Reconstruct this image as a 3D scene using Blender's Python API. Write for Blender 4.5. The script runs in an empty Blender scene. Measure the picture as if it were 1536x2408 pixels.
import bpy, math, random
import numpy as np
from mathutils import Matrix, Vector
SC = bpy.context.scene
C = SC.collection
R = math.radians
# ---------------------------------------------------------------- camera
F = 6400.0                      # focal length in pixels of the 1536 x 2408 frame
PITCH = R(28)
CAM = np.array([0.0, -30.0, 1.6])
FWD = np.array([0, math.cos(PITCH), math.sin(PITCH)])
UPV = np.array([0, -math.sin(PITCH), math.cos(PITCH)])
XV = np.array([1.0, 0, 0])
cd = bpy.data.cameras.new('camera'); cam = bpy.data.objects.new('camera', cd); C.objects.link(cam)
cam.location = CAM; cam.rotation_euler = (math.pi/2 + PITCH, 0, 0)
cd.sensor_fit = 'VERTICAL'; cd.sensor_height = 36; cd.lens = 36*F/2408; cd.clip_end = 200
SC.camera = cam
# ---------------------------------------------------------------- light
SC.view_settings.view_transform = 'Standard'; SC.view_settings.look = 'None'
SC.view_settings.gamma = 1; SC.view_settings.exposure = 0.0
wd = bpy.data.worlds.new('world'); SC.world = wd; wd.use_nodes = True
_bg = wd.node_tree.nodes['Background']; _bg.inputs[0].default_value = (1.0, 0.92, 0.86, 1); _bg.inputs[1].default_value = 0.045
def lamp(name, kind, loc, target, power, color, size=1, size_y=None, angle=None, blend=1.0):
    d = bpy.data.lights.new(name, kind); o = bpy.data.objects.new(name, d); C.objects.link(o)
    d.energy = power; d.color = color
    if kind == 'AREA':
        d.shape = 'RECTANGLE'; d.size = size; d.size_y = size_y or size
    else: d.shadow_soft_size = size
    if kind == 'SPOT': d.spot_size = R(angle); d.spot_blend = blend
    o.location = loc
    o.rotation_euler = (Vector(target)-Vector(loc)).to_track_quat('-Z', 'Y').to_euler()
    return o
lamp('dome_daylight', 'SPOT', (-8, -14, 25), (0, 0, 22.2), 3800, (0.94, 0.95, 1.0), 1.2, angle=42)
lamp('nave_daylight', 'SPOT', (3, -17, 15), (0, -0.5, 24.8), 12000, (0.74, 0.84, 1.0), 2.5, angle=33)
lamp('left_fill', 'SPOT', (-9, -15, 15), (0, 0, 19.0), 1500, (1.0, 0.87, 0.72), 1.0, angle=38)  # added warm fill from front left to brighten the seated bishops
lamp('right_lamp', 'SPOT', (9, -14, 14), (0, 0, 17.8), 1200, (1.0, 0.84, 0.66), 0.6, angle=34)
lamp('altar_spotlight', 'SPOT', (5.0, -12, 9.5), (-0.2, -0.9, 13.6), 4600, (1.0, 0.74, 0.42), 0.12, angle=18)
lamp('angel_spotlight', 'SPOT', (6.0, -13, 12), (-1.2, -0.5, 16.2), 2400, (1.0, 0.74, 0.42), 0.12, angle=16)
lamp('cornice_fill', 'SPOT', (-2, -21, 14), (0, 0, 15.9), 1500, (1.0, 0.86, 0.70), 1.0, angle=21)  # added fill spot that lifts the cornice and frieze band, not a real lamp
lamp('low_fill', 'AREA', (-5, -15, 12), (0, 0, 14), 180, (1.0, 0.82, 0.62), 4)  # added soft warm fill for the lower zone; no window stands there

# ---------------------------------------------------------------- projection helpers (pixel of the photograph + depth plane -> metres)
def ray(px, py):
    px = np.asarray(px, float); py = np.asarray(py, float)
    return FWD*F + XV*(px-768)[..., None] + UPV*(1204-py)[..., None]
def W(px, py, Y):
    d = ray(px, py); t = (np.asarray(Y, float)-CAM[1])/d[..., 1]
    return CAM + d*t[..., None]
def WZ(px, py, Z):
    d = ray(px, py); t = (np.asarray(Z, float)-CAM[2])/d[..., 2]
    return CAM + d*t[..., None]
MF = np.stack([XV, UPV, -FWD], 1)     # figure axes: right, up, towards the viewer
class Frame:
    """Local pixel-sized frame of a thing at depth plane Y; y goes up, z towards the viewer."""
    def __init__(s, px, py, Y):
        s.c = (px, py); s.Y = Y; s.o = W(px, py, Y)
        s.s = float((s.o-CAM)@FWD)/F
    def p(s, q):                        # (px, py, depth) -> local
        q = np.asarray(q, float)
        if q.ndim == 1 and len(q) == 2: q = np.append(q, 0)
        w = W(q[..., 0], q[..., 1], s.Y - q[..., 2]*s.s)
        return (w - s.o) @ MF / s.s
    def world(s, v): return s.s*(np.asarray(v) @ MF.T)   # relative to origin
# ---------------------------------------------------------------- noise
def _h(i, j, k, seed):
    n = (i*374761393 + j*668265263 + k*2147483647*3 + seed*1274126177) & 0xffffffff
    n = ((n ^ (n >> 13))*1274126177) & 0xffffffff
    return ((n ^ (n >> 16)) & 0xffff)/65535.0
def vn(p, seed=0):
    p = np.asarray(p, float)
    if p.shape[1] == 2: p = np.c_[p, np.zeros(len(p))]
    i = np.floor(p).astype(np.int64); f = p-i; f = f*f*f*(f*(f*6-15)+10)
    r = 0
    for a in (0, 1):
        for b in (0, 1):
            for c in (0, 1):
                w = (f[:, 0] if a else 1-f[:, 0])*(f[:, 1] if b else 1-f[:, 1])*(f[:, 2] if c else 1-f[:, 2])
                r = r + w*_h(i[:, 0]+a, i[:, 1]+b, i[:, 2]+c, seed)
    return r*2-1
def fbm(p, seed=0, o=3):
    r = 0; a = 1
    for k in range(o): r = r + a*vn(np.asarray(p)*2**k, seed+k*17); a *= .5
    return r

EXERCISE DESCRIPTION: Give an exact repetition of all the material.

THE RESPONSE:
Reconstruct this image as a 3D scene using Blender's Python API. Write for Blender 4.5. The script runs in an empty Blender scene. Measure the picture as if it were 1536x2408 pixels.
import bpy, math, random
import numpy as np
from mathutils import Matrix, Vector
SC = bpy.context.scene
C = SC.collection
R = math.radians
# ---------------------------------------------------------------- camera
F = 6400.0                      # focal length in pixels of the 1536 x 2408 frame
PITCH = R(28)
CAM = np.array([0.0, -30.0, 1.6])
FWD = np.array([0, math.cos(PITCH), math.sin(PITCH)])
UPV = np.array([0, -math.sin(PITCH), math.cos(PITCH)])
XV = np.array([1.0, 0, 0])
cd = bpy.data.cameras.new('camera'); cam = bpy.data.objects.new('camera', cd); C.objects.link(cam)
cam.location = CAM; cam.rotation_euler = (math.pi/2 + PITCH, 0, 0)
cd.sensor_fit = 'VERTICAL'; cd.sensor_height = 36; cd.lens = 36*F/2408; cd.clip_end = 200
SC.camera = cam
# ---------------------------------------------------------------- light
SC.view_settings.view_transform = 'Standard'; SC.view_settings.look = 'None'
SC.view_settings.gamma = 1; SC.view_settings.exposure = 0.0
wd = bpy.data.worlds.new('world'); SC.world = wd; wd.use_nodes = True
_bg = wd.node_tree.nodes['Background']; _bg.inputs[0].default_value = (1.0, 0.92, 0.86, 1); _bg.inputs[1].default_value = 0.045
def lamp(name, kind, loc, target, power, color, size=1, size_y=None, angle=None, blend=1.0):
    d = bpy.data.lights.new(name, kind); o = bpy.data.objects.new(name, d); C.objects.link(o)
    d.energy = power; d.color = color
    if kind == 'AREA':
        d.shape = 'RECTANGLE'; d.size = size; d.size_y = size_y or size
    else: d.shadow_soft_size = size
    if kind == 'SPOT': d.spot_size = R(angle); d.spot_blend = blend
    o.location = loc
    o.rotation_euler = (Vector(target)-Vector(loc)).to_track_quat('-Z', 'Y').to_euler()
    return o
lamp('dome_daylight', 'SPOT', (-8, -14, 25), (0, 0, 22.2), 3800, (0.94, 0.95, 1.0), 1.2, angle=42)
lamp('nave_daylight', 'SPOT', (3, -17, 15), (0, -0.5, 24.8), 12000, (0.74, 0.84, 1.0), 2.5, angle=33)
lamp('left_fill', 'SPOT', (-9, -15, 15), (0, 0, 19.0), 1500, (1.0, 0.87, 0.72), 1.0, angle=38)  # added warm fill from front left to brighten the seated bishops
lamp('right_lamp', 'SPOT', (9, -14, 14), (0, 0, 17.8), 1200, (1.0, 0.84, 0.66), 0.6, angle=34)
lamp('altar_spotlight', 'SPOT', (5.0, -12, 9.5), (-0.2, -0.9, 13.6), 4600, (1.0, 0.74, 0.42), 0.12, angle=18)
lamp('angel_spotlight', 'SPOT', (6.0, -13, 12), (-1.2, -0.5, 16.2), 2400, (1.0, 0.74, 0.42), 0.12, angle=16)
lamp('cornice_fill', 'SPOT', (-2, -21, 14), (0, 0, 15.9), 1500, (1.0, 0.86, 0.70), 1.0, angle=21)  # added fill spot that lifts the cornice and frieze band, not a real lamp
lamp('low_fill', 'AREA', (-5, -15, 12), (0, 0, 14), 180, (1.0, 0.82, 0.62), 4)  # added soft warm fill for the lower zone; no window stands there

# ---------------------------------------------------------------- projection helpers (pixel of the photograph + depth plane -> metres)
def ray(px, py):
    px = np.asarray(px, float); py = np.asarray(py, float)
    return FWD*F + XV*(px-768)[..., None] + UPV*(1204-py)[..., None]
def W(px, py, Y):
    d = ray(px, py); t = (np.asarray(Y, float)-CAM[1])/d[..., 1]
    return CAM + d*t[..., None]
def WZ(px, py, Z):
    d = ray(px, py); t = (np.asarray(Z, float)-CAM[2])/d[..., 2]
    return CAM + d*t[..., None]
MF = np.stack([XV, UPV, -FWD], 1)     # figure axes: right, up, towards the viewer
class Frame:
    """Local pixel-sized frame of a thing at depth plane Y; y goes up, z towards the viewer."""
    def __init__(s, px, py, Y):
        s.c = (px, py); s.Y = Y; s.o = W(px, py, Y)
        s.s = float((s.o-CAM)@FWD)/F
    def p(s, q):                        # (px, py, depth) -> local
        q = np.asarray(q, float)
        if q.ndim == 1 and len(q) == 2: q = np.append(q, 0)
        w = W(q[..., 0], q[..., 1], s.Y - q[..., 2]*s.s)
        return (w - s.o) @ MF / s.s
    def world(s, v): return s.s*(np.asarray(v) @ MF.T)   # relative to origin
# ---------------------------------------------------------------- noise
def _h(i, j, k, seed):
    n = (i*374761393 + j*668265263 + k*2147483647*3 + seed*1274126177) & 0xffffffff
    n = ((n ^ (n >> 13))*1274126177) & 0xffffffff
    return ((n ^ (n >> 16)) & 0xffff)/65535.0
def vn(p, seed=0):
    p = np.asarray(p, float)
    if p.shape[1] == 2: p = np.c_[p, np.zeros(len(p))]
    i = np.floor(p).astype(np.int64); f = p-i; f = f*f*f*(f*(f*6-15)+10)
    r = 0
    for a in (0, 1):
        for b in (0, 1):
            for c in (0, 1):
                w = (f[:, 0] if a else 1-f[:, 0])*(f[:, 1] if b else 1-f[:, 1])*(f[:, 2] if c else 1-f[:, 2])
                r = r + w*_h(i[:, 0]+a, i[:, 1]+b, i[:, 2]+c, seed)
    return r*2-1
def fbm(p, seed=0, o=3):
    r = 0; a = 1
    for k in range(o): r = r + a*vn(np.asarray(p)*2**k, seed+k*17); a *= .5
    return r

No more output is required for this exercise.